→ GIVEN TASK:
Starting with the first line and ending with the line that holds "m.build('printed_mark', M['ink'], r)", repeat the material exactly.

→ RECORDED INFORMATION:

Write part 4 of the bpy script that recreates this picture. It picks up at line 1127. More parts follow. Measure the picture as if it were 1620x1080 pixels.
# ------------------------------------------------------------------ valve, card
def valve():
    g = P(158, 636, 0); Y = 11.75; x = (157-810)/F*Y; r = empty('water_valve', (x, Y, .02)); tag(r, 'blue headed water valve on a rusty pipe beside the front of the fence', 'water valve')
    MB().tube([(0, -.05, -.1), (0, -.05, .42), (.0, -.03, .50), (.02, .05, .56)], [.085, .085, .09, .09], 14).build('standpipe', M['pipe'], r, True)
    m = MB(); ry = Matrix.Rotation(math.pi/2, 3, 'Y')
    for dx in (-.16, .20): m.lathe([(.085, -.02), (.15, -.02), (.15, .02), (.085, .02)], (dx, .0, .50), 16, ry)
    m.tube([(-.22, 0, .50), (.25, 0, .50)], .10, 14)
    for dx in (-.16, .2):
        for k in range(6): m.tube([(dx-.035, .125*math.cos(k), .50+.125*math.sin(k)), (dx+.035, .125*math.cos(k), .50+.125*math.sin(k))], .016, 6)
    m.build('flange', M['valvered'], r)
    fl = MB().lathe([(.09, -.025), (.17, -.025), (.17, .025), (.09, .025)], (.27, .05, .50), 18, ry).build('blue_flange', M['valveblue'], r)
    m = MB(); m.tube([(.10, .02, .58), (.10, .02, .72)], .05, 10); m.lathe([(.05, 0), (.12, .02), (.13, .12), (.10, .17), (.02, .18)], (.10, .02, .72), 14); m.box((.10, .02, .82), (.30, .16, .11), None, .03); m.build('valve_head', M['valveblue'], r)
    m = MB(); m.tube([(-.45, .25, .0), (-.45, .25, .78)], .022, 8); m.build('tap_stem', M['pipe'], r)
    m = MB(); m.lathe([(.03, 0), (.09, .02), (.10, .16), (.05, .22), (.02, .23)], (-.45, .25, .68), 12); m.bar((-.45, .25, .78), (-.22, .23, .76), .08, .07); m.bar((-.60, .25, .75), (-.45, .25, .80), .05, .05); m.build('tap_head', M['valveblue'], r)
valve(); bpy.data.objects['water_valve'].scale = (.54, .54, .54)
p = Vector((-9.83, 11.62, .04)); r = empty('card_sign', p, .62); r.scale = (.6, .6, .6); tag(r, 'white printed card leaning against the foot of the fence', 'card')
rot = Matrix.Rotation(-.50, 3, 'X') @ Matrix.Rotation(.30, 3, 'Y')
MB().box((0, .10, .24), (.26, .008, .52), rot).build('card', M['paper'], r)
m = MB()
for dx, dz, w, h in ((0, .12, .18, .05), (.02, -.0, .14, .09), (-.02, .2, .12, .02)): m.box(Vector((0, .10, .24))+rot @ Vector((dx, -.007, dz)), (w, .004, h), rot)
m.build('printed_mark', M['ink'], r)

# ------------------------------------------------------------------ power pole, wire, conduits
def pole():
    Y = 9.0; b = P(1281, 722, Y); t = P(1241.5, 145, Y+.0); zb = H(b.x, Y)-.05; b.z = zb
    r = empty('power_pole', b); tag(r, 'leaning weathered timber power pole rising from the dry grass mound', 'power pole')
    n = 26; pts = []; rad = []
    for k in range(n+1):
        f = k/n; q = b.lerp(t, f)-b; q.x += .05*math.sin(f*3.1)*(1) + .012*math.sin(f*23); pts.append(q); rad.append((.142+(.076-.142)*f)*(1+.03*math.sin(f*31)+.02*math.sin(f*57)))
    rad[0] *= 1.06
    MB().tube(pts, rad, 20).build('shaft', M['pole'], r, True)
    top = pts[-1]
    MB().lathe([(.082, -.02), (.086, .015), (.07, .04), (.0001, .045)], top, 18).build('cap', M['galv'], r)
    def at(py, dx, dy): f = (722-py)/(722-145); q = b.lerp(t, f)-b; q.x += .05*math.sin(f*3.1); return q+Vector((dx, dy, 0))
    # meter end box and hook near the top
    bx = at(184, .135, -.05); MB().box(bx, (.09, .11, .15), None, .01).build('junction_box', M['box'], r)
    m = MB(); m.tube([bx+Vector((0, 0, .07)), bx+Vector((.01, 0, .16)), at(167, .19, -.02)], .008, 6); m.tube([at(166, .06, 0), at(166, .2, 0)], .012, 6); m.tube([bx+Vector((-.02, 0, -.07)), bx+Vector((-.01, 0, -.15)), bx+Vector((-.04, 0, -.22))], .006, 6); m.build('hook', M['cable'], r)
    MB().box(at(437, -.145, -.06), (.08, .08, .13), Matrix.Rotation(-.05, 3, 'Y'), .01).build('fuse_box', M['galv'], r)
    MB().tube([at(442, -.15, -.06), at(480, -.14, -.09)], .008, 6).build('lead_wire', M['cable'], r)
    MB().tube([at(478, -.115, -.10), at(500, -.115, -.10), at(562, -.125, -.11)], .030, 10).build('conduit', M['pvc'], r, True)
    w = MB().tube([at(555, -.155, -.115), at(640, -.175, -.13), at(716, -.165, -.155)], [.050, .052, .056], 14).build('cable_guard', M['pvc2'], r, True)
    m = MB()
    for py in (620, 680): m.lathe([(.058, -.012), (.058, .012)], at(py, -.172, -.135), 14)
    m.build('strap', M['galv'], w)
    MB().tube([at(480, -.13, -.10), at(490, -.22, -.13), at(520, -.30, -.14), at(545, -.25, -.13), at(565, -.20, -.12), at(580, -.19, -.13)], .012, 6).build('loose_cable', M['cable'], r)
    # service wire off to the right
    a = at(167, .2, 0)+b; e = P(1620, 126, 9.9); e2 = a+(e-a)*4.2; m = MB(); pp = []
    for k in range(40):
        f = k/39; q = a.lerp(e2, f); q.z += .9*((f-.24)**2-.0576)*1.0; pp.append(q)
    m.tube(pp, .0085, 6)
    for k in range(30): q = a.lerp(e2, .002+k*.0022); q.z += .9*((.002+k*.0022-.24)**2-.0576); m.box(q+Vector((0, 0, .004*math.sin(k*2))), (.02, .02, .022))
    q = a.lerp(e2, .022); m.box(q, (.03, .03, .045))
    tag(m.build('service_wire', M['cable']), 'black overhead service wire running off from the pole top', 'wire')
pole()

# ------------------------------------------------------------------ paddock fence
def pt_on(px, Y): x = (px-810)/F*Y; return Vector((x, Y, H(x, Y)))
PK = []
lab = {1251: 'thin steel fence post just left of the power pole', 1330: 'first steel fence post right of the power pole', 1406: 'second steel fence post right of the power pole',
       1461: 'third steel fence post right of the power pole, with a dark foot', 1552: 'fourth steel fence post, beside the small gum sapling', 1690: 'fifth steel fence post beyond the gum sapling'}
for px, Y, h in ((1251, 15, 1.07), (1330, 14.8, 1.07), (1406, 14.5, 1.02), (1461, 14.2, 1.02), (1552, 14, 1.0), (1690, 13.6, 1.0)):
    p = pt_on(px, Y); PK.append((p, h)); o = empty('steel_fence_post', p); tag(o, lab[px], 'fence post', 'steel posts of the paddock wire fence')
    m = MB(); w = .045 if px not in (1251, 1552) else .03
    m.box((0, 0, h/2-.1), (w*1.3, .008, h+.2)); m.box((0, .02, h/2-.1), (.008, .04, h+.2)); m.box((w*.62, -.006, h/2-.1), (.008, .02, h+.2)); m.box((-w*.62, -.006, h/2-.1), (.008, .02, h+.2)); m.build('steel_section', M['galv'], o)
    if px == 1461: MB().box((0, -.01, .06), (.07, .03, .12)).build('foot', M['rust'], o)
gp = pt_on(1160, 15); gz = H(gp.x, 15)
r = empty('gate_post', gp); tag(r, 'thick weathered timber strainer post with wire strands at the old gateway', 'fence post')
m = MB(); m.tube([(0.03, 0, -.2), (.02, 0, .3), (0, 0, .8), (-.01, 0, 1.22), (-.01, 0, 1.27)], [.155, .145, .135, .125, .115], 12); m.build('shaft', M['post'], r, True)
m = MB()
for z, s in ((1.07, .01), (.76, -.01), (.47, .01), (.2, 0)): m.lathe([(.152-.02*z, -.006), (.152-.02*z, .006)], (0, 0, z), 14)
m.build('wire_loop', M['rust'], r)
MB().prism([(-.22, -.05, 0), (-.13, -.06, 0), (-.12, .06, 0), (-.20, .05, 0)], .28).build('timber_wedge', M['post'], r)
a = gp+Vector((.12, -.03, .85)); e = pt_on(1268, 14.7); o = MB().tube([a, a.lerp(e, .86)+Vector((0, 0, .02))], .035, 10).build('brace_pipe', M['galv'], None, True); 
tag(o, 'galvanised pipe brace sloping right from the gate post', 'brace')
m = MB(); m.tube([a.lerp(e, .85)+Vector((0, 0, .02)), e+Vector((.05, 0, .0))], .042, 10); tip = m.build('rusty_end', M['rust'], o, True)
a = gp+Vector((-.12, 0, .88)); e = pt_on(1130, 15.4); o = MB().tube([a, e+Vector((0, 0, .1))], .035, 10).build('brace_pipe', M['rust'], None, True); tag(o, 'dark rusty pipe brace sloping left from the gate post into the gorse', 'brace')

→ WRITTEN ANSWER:
Write part 4 of the bpy script that recreates this picture. It picks up at line 1127. More parts follow. Measure the picture as if it were 1620x1080 pixels.
# ------------------------------------------------------------------ valve, card
def valve():
    g = P(158, 636, 0); Y = 11.75; x = (157-810)/F*Y; r = empty('water_valve', (x, Y, .02)); tag(r, 'blue headed water valve on a rusty pipe beside the front of the fence', 'water valve')
    MB().tube([(0, -.05, -.1), (0, -.05, .42), (.0, -.03, .50), (.02, .05, .56)], [.085, .085, .09, .09], 14).build('standpipe', M['pipe'], r, True)
    m = MB(); ry = Matrix.Rotation(math.pi/2, 3, 'Y')
    for dx in (-.16, .20): m.lathe([(.085, -.02), (.15, -.02), (.15, .02), (.085, .02)], (dx, .0, .50), 16, ry)
    m.tube([(-.22, 0, .50), (.25, 0, .50)], .10, 14)
    for dx in (-.16, .2):
        for k in range(6): m.tube([(dx-.035, .125*math.cos(k), .50+.125*math.sin(k)), (dx+.035, .125*math.cos(k), .50+.125*math.sin(k))], .016, 6)
    m.build('flange', M['valvered'], r)
    fl = MB().lathe([(.09, -.025), (.17, -.025), (.17, .025), (.09, .025)], (.27, .05, .50), 18, ry).build('blue_flange', M['valveblue'], r)
    m = MB(); m.tube([(.10, .02, .58), (.10, .02, .72)], .05, 10); m.lathe([(.05, 0), (.12, .02), (.13, .12), (.10, .17), (.02, .18)], (.10, .02, .72), 14); m.box((.10, .02, .82), (.30, .16, .11), None, .03); m.build('valve_head', M['valveblue'], r)
    m = MB(); m.tube([(-.45, .25, .0), (-.45, .25, .78)], .022, 8); m.build('tap_stem', M['pipe'], r)
    m = MB(); m.lathe([(.03, 0), (.09, .02), (.10, .16), (.05, .22), (.02, .23)], (-.45, .25, .68), 12); m.bar((-.45, .25, .78), (-.22, .23, .76), .08, .07); m.bar((-.60, .25, .75), (-.45, .25, .80), .05, .05); m.build('tap_head', M['valveblue'], r)
valve(); bpy.data.objects['water_valve'].scale = (.54, .54, .54)
p = Vector((-9.83, 11.62, .04)); r = empty('card_sign', p, .62); r.scale = (.6, .6, .6); tag(r, 'white printed card leaning against the foot of the fence', 'card')
rot = Matrix.Rotation(-.50, 3, 'X') @ Matrix.Rotation(.30, 3, 'Y')
MB().box((0, .10, .24), (.26, .008, .52), rot).build('card', M['paper'], r)
m = MB()
for dx, dz, w, h in ((0, .12, .18, .05), (.02, -.0, .14, .09), (-.02, .2, .12, .02)): m.box(Vector((0, .10, .24))+rot @ Vector((dx, -.007, dz)), (w, .004, h), rot)
m.build('printed_mark', M['ink'], r)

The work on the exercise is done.